Wednesday, May 15, 2013

Wednesday , May 15 , 2013
 metro , page 18

China Gallery at museum in Tagore Home

 
In 1924, Rabindranath Tagore spent 49 days in China, delivering addresses and forging associations. The visit, though occasioning protests from a section, built a bridge with Santiniketan and left Tagore’s imprint on the cultural mindscape of the land that lasts to this day. Now China’s gift to the city on the occasion of the bard’s 150th birth anniversary — a gallery on Tagore and China — is set to open at Jorasanko Thakurbari on Wednesday.

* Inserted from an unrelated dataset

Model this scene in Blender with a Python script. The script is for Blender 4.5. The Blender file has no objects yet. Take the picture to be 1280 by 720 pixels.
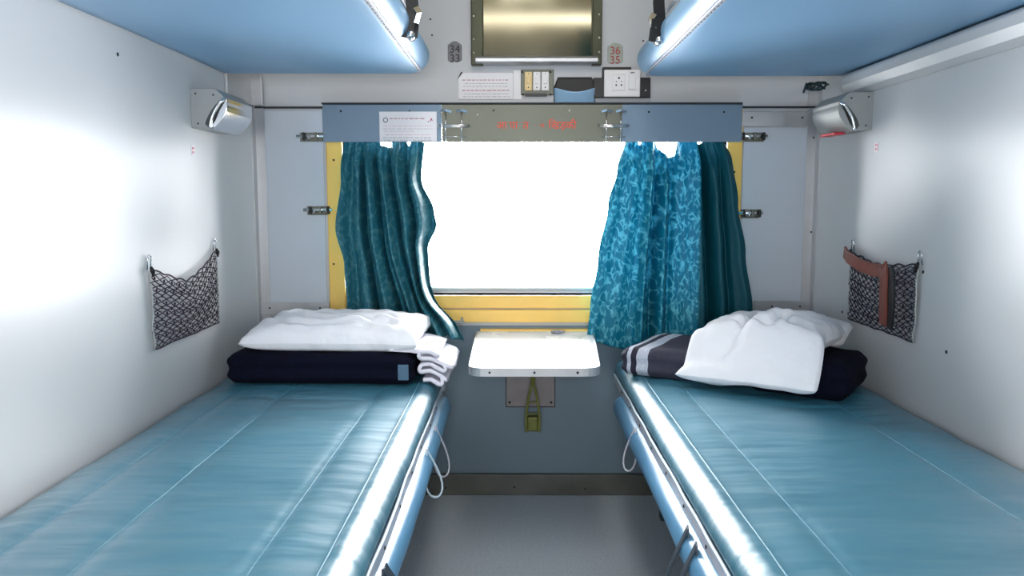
import bpy, bmesh, math, random
from math import sin, cos, pi, radians
from mathutils import Vector, Matrix, noise
random.seed(4)
S = bpy.context.scene
C = S.collection

# ------------------------------------------------------------------ camera
CAM = Vector((0, 0, 1.03)); F = 1000.0
PITCH = math.atan(110 / F); YAW = math.atan(5 / F)
Fw = Vector((-sin(YAW) * cos(PITCH), cos(YAW) * cos(PITCH), -sin(PITCH)))
Rt = Vector((cos(YAW), sin(YAW), 0)); Up = Rt.cross(Fw)
cam_d = bpy.data.cameras.new('camera'); cam = bpy.data.objects.new('camera', cam_d); C.objects.link(cam)
cam.location = CAM; cam.rotation_euler = (pi / 2 - PITCH, 0, YAW)
cam_d.sensor_width = 36; cam_d.lens = 36 * F / 1280; cam_d.clip_start = .02
S.camera = cam

def ray(px, py): return Fw * F + Rt * (px - 640) + Up * (360 - py)
def P(px, py, Y):
    d = ray(px, py); return CAM + d * (Y / d.y)
def PX(px, py, X):
    d = ray(px, py); return CAM + d * (X / d.x)

# ------------------------------------------------------------------ mesh builder
class MB:
    def __init__(s): s.v = []; s.f = []
    def add(s, vs, fs):
        n = len(s.v); s.v += [tuple(v) for v in vs]; s.f += [tuple(i + n for i in f) for f in fs]; return s
    def box(s, x0, x1, y0, y1, z0, z1):
        return s.add([(x, y, z) for z in (z0, z1) for y in (y0, y1) for x in (x0, x1)],
                     [(0, 2, 3, 1), (4, 5, 7, 6), (0, 1, 5, 4), (2, 6, 7, 3), (0, 4, 6, 2), (1, 3, 7, 5)])
    def rbox(s, x0, x1, y0, y1, z0, z1, r):
        """box with chamfered edges"""
        bm = bmesh.new(); bmesh.ops.create_cube(bm, size=1)
        for v in bm.verts:
            v.co = Vector(((x0 + x1) / 2 + v.co.x * (x1 - x0), (y0 + y1) / 2 + v.co.y * (y1 - y0), (z0 + z1) / 2 + v.co.z * (z1 - z0)))
        bmesh.ops.bevel(bm, geom=list(bm.edges), offset=r, segments=3, profile=.5, affect='EDGES')
        bm.verts.index_update()
        s.add([v.co.copy() for v in bm.verts], [[v.index for v in f.verts] for f in bm.faces]); bm.free(); return s
    def tube(s, pts, r, seg=6, closed=False, cap=True, flat=None):
        pts = [Vector(p) for p in pts]; n = len(pts)
        if n < 2: return s
        T = []
        for i in range(n):
            a = pts[(i - 1) % n] if (closed or i > 0) else pts[i]
            b = pts[(i + 1) % n] if (closed or i < n - 1) else pts[i]
            t = b - a; T.append(t.normalized() if t.length > 1e-9 else Vector((0, 0, 1)))
        u = T[0].orthogonal().normalized() if flat is None else Vector(flat)
        vs = []
        for i in range(n):
            u = (u - T[i] * u.dot(T[i]))
            u = u.normalized() if u.length > 1e-6 else T[i].orthogonal().normalized()
            w = T[i].cross(u)
            rr = r[i] if isinstance(r, (list, tuple)) else r
            for k in range(seg):
                a = 2 * pi * k / seg + (pi / 4 if seg == 4 else 0)
                vs.append(pts[i] + (u * cos(a) + w * sin(a)) * rr)
        fs = []
        m = n if closed else n - 1
        for i in range(m):
            j = (i + 1) % n
            for k in range(seg):
                l = (k + 1) % seg
                fs.append((i * seg + k, i * seg + l, j * seg + l, j * seg + k))
        if cap and not closed:
            fs.append(tuple(range(seg))[::-1]); fs.append(tuple((n - 1) * seg + k for k in range(seg)))
        return s.add(vs, fs)
    def strip(s, pts, w, t, side):
        """flat band following pts, width w along side vector, thickness t"""
        pts = [Vector(p) for p in pts]; side = Vector(side).normalized(); vs = []; n = len(pts)
        for i in range(n):
            T = (pts[min(n - 1, i + 1)] - pts[max(0, i - 1)]).normalized()
            sd = (side - T * side.dot(T)).normalized(); nn = T.cross(sd)
            for a, b in ((-1, -1), (1, -1), (1, 1), (-1, 1)):
                vs.append(pts[i] + sd * (a * w / 2) + nn * (b * t / 2))
        fs = [(0, 1, 2, 3), tuple((n - 1) * 4 + k for k in (3, 2, 1, 0))]
        for i in range(n - 1):
            for k in range(4):
                l = (k + 1) % 4; fs.append((i * 4 + k, i * 4 + l, i * 4 + 4 + l, i * 4 + 4 + k))
        return s.add(vs, fs)
    def prism(s, prof, a, b, axis='y'):
        """closed 2-D profile extruded from a to b along an axis"""
        n = len(prof)
        def m(p, t):
            return {'y': (p[0], t, p[1]), 'x': (t, p[0], p[1]), 'z': (p[0], p[1], t)}[axis]
        vs = [m(p, a) for p in prof] + [m(p, b) for p in prof]
        fs = [tuple(range(n)), tuple(range(2 * n - 1, n - 1, -1))]
        fs += [(i, (i + 1) % n, n + (i + 1) % n, n + i) for i in range(n)]
        return s.add(vs, fs)
    def grid(s, fn, nu, nv):
        vs = [fn(i / nu, j / nv) for j in range(nv + 1) for i in range(nu + 1)]
        fs = [(j * (nu + 1) + i, j * (nu + 1) + i + 1, (j + 1) * (nu + 1) + i + 1, (j + 1) * (nu + 1) + i) for j in range(nv) for i in range(nu)]
        return s.add(vs, fs)
    def disc(s, c, n, r, h, seg=12):
        """a low domed screw head at c, pointing along n"""
        n = Vector(n).normalized(); u = n.orthogonal().normalized(); w = n.cross(u); c = Vector(c)
        vs = [c - n * .001 + (u * cos(2 * pi * k / seg) + w * sin(2 * pi * k / seg)) * r for k in range(seg)]
        vs += [c + n * h * .7 + (u * cos(2 * pi * k / seg) + w * sin(2 * pi * k / seg)) * r * .8 for k in range(seg)]
        vs.append(c + n * h)
        fs = [tuple(range(seg))[::-1]] + [(k, (k + 1) % seg, seg + (k + 1) % seg, seg + k) for k in range(seg)]
        fs += [(seg + k, seg + (k + 1) % seg, 2 * seg) for k in range(seg)]
        return s.add(vs, fs)

def build(name, mb, mat, parent=None, smooth=False, bevel=0, sub=0, solid=0, label=None, origin=None):
    me = bpy.data.meshes.new(name); me.from_pydata(mb.v, [], mb.f); me.update()
    bm = bmesh.new(); bm.from_mesh(me); bmesh.ops.recalc_face_normals(bm, faces=bm.faces); bm.to_mesh(me); bm.free()
    me.materials.append(mat)
    if smooth:
        for p in me.polygons: p.use_smooth = True
    o = bpy.data.objects.new(name, me); C.objects.link(o)
    if origin is not None:
        me.transform(Matrix.Translation(-Vector(origin))); o.location = origin
    if bevel:
        m = o.modifiers.new('bevel', 'BEVEL'); m.width = bevel; m.segments = 3; m.limit_method = 'ANGLE'; m.angle_limit = radians(40)
    if solid:
        m = o.modifiers.new('solid', 'SOLIDIFY'); m.thickness = solid; m.offset = 0
    if sub:
        m = o.modifiers.new('sub', 'SUBSURF'); m.levels = sub; m.render_levels = sub
    if parent is not None:
        o.parent = parent
        # keep the world position: parents are unrotated when parts are attached
        p = parent; off = Vector((0, 0, 0))
        while p is not None: off += Vector(p.location); p = p.parent
        o.location = Vector(o.location) - off
    if label: o['label'] = label
    return o

def tag(o, label, cat, group=None, kind=None):
    o['label'] = label; o['category'] = cat
    if group: o['group'] = group
    if kind: o['kind'] = kind
    return o
def thing(name, loc, label, cat, group=None):
    o = bpy.data.objects.new(name, None); C.objects.link(o); o.location = loc; o.empty_display_size = .05
    return tag(o, label, cat, group)
def struct(name, mb, mat, parent=None, label=None, **k):
    o = build(name, mb, mat, parent, **k)
    if parent is None:
        o['kind'] = 'structure'
        if label: o['label'] = label
    return o

# ------------------------------------------------------------------ materials
def lin(c): return tuple((x / 12.92 if x <= .04045 else ((x + .055) / 1.055) ** 2.4) for x in c)
def rgb(r, g, b): return lin((r / 255, g / 255, b / 255)) + (1,)
def new_mat(name):
    m = bpy.data.materials.new(name); m.use_nodes = True; nt = m.node_tree
    return m, nt, nt.nodes['Principled BSDF']
def mat(name, col, rough=.5, metal=0, var=.0, vscale=8, bump=0, bscale=60, spec=.5, coat=0, bvec=(1, 1, 1), sheen=0, aniso=None, bdist=.002, coatr=.12):
    m, nt, b = new_mat(name); N = nt.nodes; L = nt.links
    b.inputs['Roughness'].default_value = rough; b.inputs['Metallic'].default_value = metal
    b.inputs['Specular IOR Level'].default_value = spec; b.inputs['Coat Weight'].default_value = coat
    b.inputs['Coat Roughness'].default_value = coatr
    b.inputs['Sheen Weight'].default_value = sheen
    tc = N.new('ShaderNodeTexCoord')
    if var:
        n = N.new('ShaderNodeTexNoise'); n.inputs['Scale'].default_value = vscale; n.inputs['Detail'].default_value = 5
        L.new(tc.outputs['Object'], n.inputs['Vector'])
        r = N.new('ShaderNodeMapRange'); r.inputs['From Min'].default_value = .3; r.inputs['From Max'].default_value = .7
        r.inputs['To Min'].default_value = 1 - var; r.inputs['To Max'].default_value = 1 + var * .4
        L.new(n.outputs['Fac'], r.inputs['Value'])
        mx = N.new('ShaderNodeVectorMath'); mx.operation = 'SCALE'; mx.inputs[0].default_value = col[:3]
        L.new(r.outputs['Result'], mx.inputs['Scale']); L.new(mx.outputs[0], b.inputs['Base Color'])
        r2 = N.new('ShaderNodeMapRange'); r2.inputs['To Min'].default_value = max(.02, rough - .08); r2.inputs['To Max'].default_value = min(1, rough + .1)
        L.new(n.outputs['Fac'], r2.inputs['Value']); L.new(r2.outputs['Result'], b.inputs['Roughness'])
    else:
        b.inputs['Base Color'].default_value = col
    if bump:
        mp = N.new('ShaderNodeMapping'); mp.inputs['Scale'].default_value = bvec; L.new(tc.outputs['Object'], mp.inputs['Vector'])
        n2 = N.new('ShaderNodeTexNoise'); n2.inputs['Scale'].default_value = bscale; n2.inputs['Detail'].default_value = 2.5
        L.new(mp.outputs[0], n2.inputs['Vector'])
        bp = N.new('ShaderNodeBump'); bp.inputs['Strength'].default_value = bump; bp.inputs['Distance'].default_value = bdist
        L.new(n2.outputs['Fac'], bp.inputs['Height']); L.new(bp.outputs['Normal'], b.inputs['Normal'])
    return m
def emis(name, col, s):
    m, nt, b = new_mat(name); b.inputs['Base Color'].default_value = col
    b.inputs['Emission Color'].default_value = col; b.inputs['Emission Strength'].default_value = s; return m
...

“This gallery is our tribute to Tagore, a friend of China,” says Zhang Lizhong, the Chinese consul-general in Calcutta. China has contributed about Rs 56 lakh for the gallery. “We also donated 500 books published in China comprising Tagore research and translations in Chinese.” Gifts have also been made of calligraphy tools, cutlery, lanterns and such representatives of Chinese culture.

Rabindranath Tagore

It all started with Lizhong’s predecessor Mao Siwei visiting Tagore House on the eve of the Chinese foreign minister’s visit in 2008. “He saw the Japan gallery and asked us why there couldn’t be a China gallery too. When we cited financial constraints he asked us to submit a proposal. That set the ball rolling,” recalls Indrani Ghosh, curator, Rabindra Bharati Museum.

Once the agreement was inked, the work was taken forward by officials of the Shanghai Archive Bureau, who came to Calcutta after hosting an exhibition in Delhi in 2011 on Tagore and China. “They sent 26 exhibits documenting every important event during Tagore’s stay,” says Zhong. These find pride of place in one of the eight rooms in Ram Bhavan, on the first floor of Tagore House. “There will be a touchscreen computer with information on Tagore’s visit, including transcripts of his speeches there,” Ghosh adds.

The scope of the gallery extends beyond Tagore, dating back to visits of Chinese pilgrims Fa Hien and Huen Tsang to ancient India.

The second room is dedicated to the Tagore family’s links with China. “Some of Dwarkanath’s ships were used by the East India Company for the infamous opium trade. Later, he himself engaged in it. But grandson Rabindranath was a bitter critic, calling it Chiney moroner byabsha in an article in the journal Bharati,” points out Ghosh. Debendranath, Tagore’s father, had visited Shanghai.

The other rooms are on China studies, China in Tagore’s writings, Tagore studies in China and Xu Beihong’s studio. The artist had visited Santiniketan and even held an exhibition in Calcutta. A copy of his portrait of Tagore will be on view. There will also be a library cum conference room.

“The opening of China Hall will send positive signals to the Indian people ahead of our Premier’s visit to India later this month,” the consul-general summed up.